5 thoughts on “Strategic Planning

  1. Tony,

    I have been through a number of strategic planning sessions with Keith McFarland author of the Breakthrough Company ( ). He focuses on how small but successful entrepreneurial companies handle their rapid growth and transition to enterprise organizations…thus “breaking through”. It is an interesting problem because, as I am sure you are more aware than I, the skills that got the company to where it is are not necessarily the skills that they will need to transition to a larger full-fledged organization.

    I have worked for two such companies. One made it and the other still flounders. The comparison is interesting. So many things have to change and it is not easy. The biggest issues I have seen personally fall under the categories of hiring, culture, communication, process, and focus:

    1) Unbalanced hiring. We hired too fast in one department but did not ramp up proportionally in adjacent departments. (e.g. too many engineers and not enough product managers)
    2) Too rapid hiring. Typically when we were ready to hire it was because the backlog was so large “we needed people now” and rushed the process. I’d rather not hire at all than just fill a seat with a warm body.

    Breakdown in communication. Growth in numbers increases the number of communication channels exponentially. With the growth in numbers we continued communicating in the same ways we always did. The message started getting lost because our methods had not scaled. Chaos followed because everybody was running off in their own direction

    The application develop life cycle changes as number of staff and customer base grows. When we were small we could coordinate very easily but as we grew it required much better coordination. Also, the cost of system outages became much more pronounced since more people were relying on the system being up. Both development and deployment processes had to change to meet the new needs but we were slow to adjust.
    Culture and Vision
    Dilution of culture and vision. As we brought on lots of new staff we also brought on lots of new opinions and habits all of which were uniformed by the organization’s history. We did not have a plan for on-boarding these new hires and getting them up to speed.

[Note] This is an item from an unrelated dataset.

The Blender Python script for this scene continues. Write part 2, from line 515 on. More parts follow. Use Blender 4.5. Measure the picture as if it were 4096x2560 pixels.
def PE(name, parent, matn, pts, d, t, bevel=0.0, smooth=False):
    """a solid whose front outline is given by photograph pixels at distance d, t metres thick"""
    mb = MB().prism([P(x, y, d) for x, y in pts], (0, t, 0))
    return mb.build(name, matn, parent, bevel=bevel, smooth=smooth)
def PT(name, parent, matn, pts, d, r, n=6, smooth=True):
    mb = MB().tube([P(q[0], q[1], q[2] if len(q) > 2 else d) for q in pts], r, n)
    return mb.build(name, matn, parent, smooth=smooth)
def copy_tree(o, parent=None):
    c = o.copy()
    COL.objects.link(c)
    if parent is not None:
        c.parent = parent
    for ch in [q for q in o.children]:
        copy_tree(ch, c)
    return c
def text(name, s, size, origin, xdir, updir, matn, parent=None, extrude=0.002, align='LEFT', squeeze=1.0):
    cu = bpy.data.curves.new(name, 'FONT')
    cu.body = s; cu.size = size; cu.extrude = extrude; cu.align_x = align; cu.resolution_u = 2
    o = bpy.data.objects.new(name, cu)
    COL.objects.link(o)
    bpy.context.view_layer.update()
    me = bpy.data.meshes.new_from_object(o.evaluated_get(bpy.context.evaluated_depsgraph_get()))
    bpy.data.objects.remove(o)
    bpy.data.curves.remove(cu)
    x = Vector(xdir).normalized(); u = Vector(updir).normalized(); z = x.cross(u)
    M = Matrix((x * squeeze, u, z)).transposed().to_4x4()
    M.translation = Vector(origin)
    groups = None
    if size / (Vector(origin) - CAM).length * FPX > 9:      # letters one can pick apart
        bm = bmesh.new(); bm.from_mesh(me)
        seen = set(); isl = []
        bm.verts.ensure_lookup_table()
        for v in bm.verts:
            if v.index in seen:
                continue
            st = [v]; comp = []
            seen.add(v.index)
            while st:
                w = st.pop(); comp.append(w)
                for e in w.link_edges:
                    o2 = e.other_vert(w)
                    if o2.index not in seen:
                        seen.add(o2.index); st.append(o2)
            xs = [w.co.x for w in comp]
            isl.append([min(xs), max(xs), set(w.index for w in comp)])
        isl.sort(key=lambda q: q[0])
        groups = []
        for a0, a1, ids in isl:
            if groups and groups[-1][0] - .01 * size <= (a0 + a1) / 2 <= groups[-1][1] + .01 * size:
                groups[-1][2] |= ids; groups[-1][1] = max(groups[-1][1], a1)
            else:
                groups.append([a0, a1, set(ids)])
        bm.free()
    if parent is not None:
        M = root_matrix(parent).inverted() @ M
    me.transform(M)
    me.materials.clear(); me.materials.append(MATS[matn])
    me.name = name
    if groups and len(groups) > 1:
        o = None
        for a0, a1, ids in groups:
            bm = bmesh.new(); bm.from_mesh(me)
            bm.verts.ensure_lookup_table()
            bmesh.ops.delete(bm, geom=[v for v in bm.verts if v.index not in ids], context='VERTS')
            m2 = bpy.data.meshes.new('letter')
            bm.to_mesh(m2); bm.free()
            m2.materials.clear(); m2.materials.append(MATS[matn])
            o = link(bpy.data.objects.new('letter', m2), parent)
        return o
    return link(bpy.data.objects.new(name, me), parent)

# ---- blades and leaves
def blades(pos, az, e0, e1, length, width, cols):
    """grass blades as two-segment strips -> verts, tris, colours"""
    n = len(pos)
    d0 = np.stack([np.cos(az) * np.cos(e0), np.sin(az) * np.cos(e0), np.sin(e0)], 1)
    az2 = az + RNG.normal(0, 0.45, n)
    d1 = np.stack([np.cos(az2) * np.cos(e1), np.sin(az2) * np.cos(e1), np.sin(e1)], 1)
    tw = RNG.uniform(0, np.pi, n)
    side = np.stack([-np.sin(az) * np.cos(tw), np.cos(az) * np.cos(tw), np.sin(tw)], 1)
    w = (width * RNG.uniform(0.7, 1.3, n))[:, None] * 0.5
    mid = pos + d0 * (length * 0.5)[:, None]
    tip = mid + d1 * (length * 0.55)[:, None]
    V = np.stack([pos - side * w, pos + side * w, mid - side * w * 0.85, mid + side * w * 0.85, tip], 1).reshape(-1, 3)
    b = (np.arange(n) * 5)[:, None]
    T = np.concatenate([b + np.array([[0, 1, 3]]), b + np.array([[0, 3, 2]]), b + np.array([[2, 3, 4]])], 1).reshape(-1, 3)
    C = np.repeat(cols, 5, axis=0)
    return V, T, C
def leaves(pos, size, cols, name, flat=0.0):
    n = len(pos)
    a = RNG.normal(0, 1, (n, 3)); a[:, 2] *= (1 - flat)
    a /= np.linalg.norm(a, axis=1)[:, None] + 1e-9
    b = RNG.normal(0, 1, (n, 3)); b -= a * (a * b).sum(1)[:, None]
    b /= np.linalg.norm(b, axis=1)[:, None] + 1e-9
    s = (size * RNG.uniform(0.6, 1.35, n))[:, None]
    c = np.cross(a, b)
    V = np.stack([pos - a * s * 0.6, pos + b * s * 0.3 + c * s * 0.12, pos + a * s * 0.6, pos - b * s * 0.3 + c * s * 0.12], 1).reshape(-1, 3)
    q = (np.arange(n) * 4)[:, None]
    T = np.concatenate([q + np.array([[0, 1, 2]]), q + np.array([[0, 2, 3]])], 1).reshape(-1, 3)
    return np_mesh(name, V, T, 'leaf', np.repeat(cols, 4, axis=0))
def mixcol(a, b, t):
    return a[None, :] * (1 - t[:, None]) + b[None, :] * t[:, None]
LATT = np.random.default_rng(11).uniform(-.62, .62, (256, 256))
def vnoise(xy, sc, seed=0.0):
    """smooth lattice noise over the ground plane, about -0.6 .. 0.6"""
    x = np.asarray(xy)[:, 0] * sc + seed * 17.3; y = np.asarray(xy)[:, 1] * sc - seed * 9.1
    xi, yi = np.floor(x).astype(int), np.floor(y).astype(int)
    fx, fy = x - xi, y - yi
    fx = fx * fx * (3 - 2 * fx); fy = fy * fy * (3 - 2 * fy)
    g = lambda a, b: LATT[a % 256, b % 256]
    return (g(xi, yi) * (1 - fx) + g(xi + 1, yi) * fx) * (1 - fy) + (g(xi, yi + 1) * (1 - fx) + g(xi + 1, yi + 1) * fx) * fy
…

    Poor focus. The increased budget and staffing levels resulted in unfocused project spending. We no longer had to focus on what was most important. Rather than lasering in on key result areas we spread our energies across a hundred different projects and ended up getting less done than we previously did with fewer people.

    If you blog more on this topic I would be interested in hearing how you have been handling these issues yourself.

  2. Hey Tony – just came across your blog and wanted to say thank you! It’s cool to hear how you’re enjoying using the Paterson StratOp process. We at the Paterson Center are honored you guys use it – the Ramsey team make such an awesome impact in the world, and it’s cool to be a help to that. Wishing you every success in your new role and hope we get to meet at some point. Cheers! David (President at Paterson Center)

  3. Thanks David. Sorry I didn’t see this post sooner! Can’t believe I missed it. We should connect sometime.

  4. Thanks William. Those are all real problems in organizations and we experienced them too. I would put communication and the transition to operational processes near the to of the importance list just behind vision and culture. Small startup companies usually don’t have any processes. As a company grows, it’s important to create processes to help with repeatability and scalability of the organization.